Alex Ross’s Wagnerism

Detail from a Japanese poster for Francis Ford Coppola’s Apocalypse Now (1979)

In Wagnerism: Art and Politics in the Shadow of Music, New Yorker music critic Alex Ross readily points out that Monteverdi, Bach, and Beethoven have each had an impact on music as great or even greater than Richard Wagner’s. The nineteenth-century German composer’s “effect on neighboring arts was, however, unprecedented,” writes Ross, “and it has not been equaled since, even in the popular arena.”

Reviewing Wagnerism for the New York Times, composer John Adams observes that the book “has its own ‘Wagnerian’ heft and ambitiousness of intent, being nothing less than a history of ideas that spans an arc from Nietzsche and George Eliot to Philip K. Dick, Apocalypse Now, and neo-Nazi skinheads.” In Bookforum, Geoffrey O’Brien calls Ross’s third book after The Rest Is Noise, a history of music in the twentieth century, and the essay collection Listen to This, “an aerial view of a culture’s nervous system as it responds to an unexpected stimulus.”

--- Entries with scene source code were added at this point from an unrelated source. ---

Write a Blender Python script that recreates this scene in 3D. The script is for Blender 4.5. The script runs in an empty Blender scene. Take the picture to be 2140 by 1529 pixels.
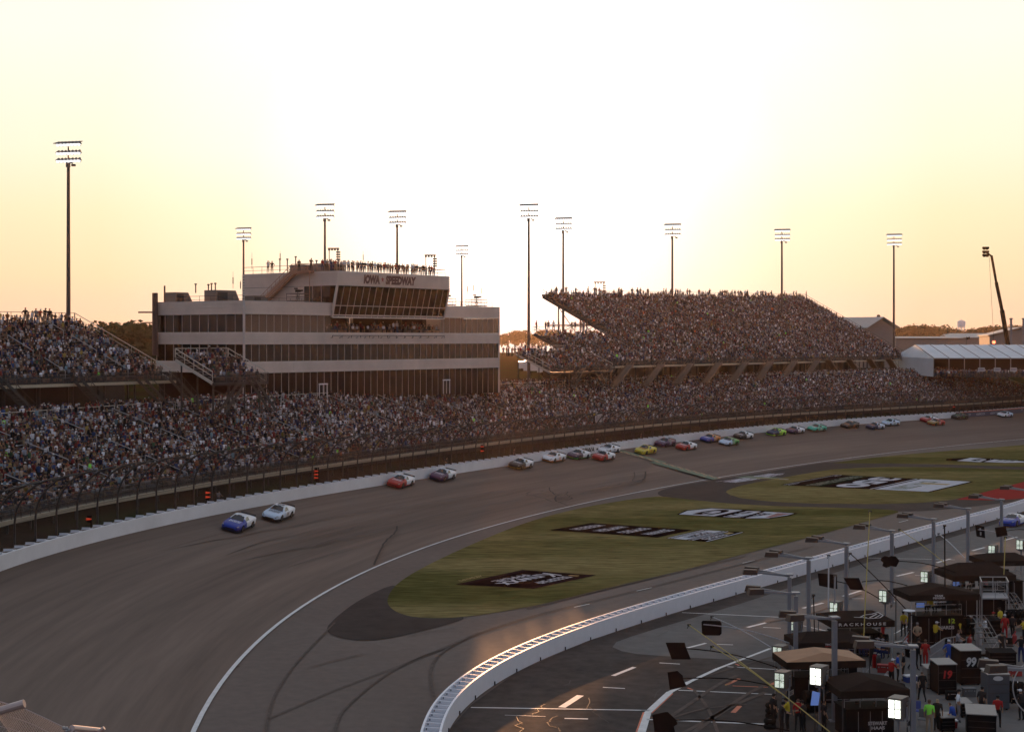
import bpy, math, random
import numpy as np
from mathutils import Vector, Matrix
R = math.radians
random.seed(7)
rng = np.random.default_rng(7)
SC = bpy.context.scene
COL = SC.collection
# ------------------------------------------------------------------ camera
F, H, HY, CX = 3200.0, 22.0, 708.0, 1070.0      # focal length in photo pixels, eye height, horizon row, centre column
cd = bpy.data.cameras.new('camera'); cam = bpy.data.objects.new('camera', cd); COL.objects.link(cam)
cam.location = (0, 0, H); cam.rotation_euler = (R(90), 0, 0)
cd.sensor_width = 36; cd.lens = 36 * F / 2140; cd.shift_y = (HY - 764.5) / 2140
cd.clip_start = 0.5; cd.clip_end = 20000
SC.camera = cam
SC.view_settings.view_transform = 'Standard'; SC.view_settings.look = 'None'
SC.view_settings.exposure = 0.2; SC.view_settings.gamma = 1
SC.cycles.volume_bounces = 1; SC.cycles.transparent_max_bounces = 16; SC.cycles.max_bounces = 6
# ------------------------------------------------------------------ sky and sun
SUN_EL, SUN_AZ = R(5.1), R(0.2)
sd = Vector((math.sin(SUN_AZ) * math.cos(SUN_EL), math.cos(SUN_AZ) * math.cos(SUN_EL), math.sin(SUN_EL)))
W = bpy.data.worlds.new('World'); SC.world = W; W.use_nodes = True
nt = W.node_tree; nt.nodes.clear(); N = nt.nodes.new; Lk = nt.links.new
out = N('ShaderNodeOutputWorld'); bg = N('ShaderNodeBackground'); Lk(bg.outputs[0], out.inputs[0])
tc = N('ShaderNodeTexCoord')
nrm = N('ShaderNodeVectorMath'); nrm.operation = 'NORMALIZE'; Lk(tc.outputs['Generated'], nrm.inputs[0])
dt = N('ShaderNodeVectorMath'); dt.operation = 'DOT_PRODUCT'; Lk(nrm.outputs[0], dt.inputs[0]); dt.inputs[1].default_value = sd
sx = N('ShaderNodeSeparateXYZ'); Lk(nrm.outputs[0], sx.inputs[0])
def ramp(src, stops, interp='EASE'):
    r = N('ShaderNodeValToRGB'); Lk(src, r.inputs[0]); r.color_ramp.interpolation = interp
    e = r.color_ramp.elements
    while len(e) < len(stops): e.new(0.5)
    for k, (p, c) in enumerate(stops): e[k].position = p; e[k].color = (*c, 1)
    return r.outputs[0]
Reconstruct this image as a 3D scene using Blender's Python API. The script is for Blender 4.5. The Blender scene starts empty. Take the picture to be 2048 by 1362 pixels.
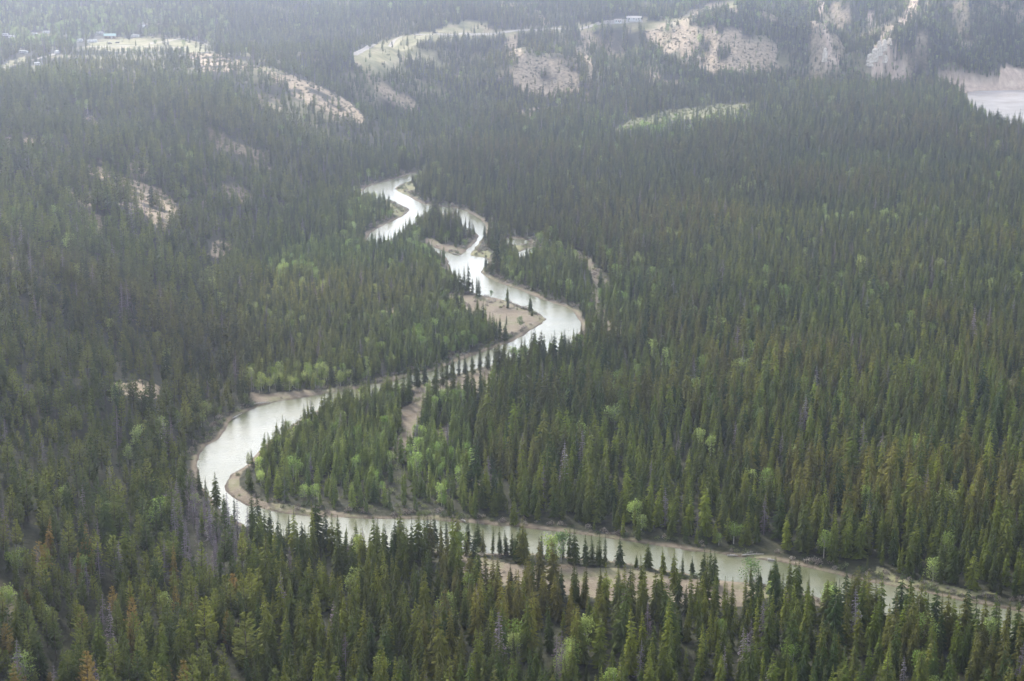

The word “encyclopedic” crops up in more than a few reviews—see Peter Conrad in the Observer, for example, or Tim Riley in the Los Angeles Review of Books, and at 4Columns, Geeta Dayal suggests that, while Wagnerism is “an important book,” it’s “also many books in one.” There’s just an awful lot of influence to map. In cinema and television alone, Wagner’s music can be heard on more than a thousand soundtracks, but “the Wagnerization of film,” as Ross puts it in a recent issue of the New Yorker, extends far beyond the composer’s IMDb credits. “Cinema’s integration of image, word, and music promised a fulfillment of [Wagner’s] idea of the Gesamtkunstwerk, or ‘total work of art,’” writes Ross. “His informal system of assigning leitmotifs to characters and themes became a defining trait of film scores. And Hollywood has drawn repeatedly from Wagner’s gallery of mythic archetypes: his gods, heroes, sorcerers, and questers.”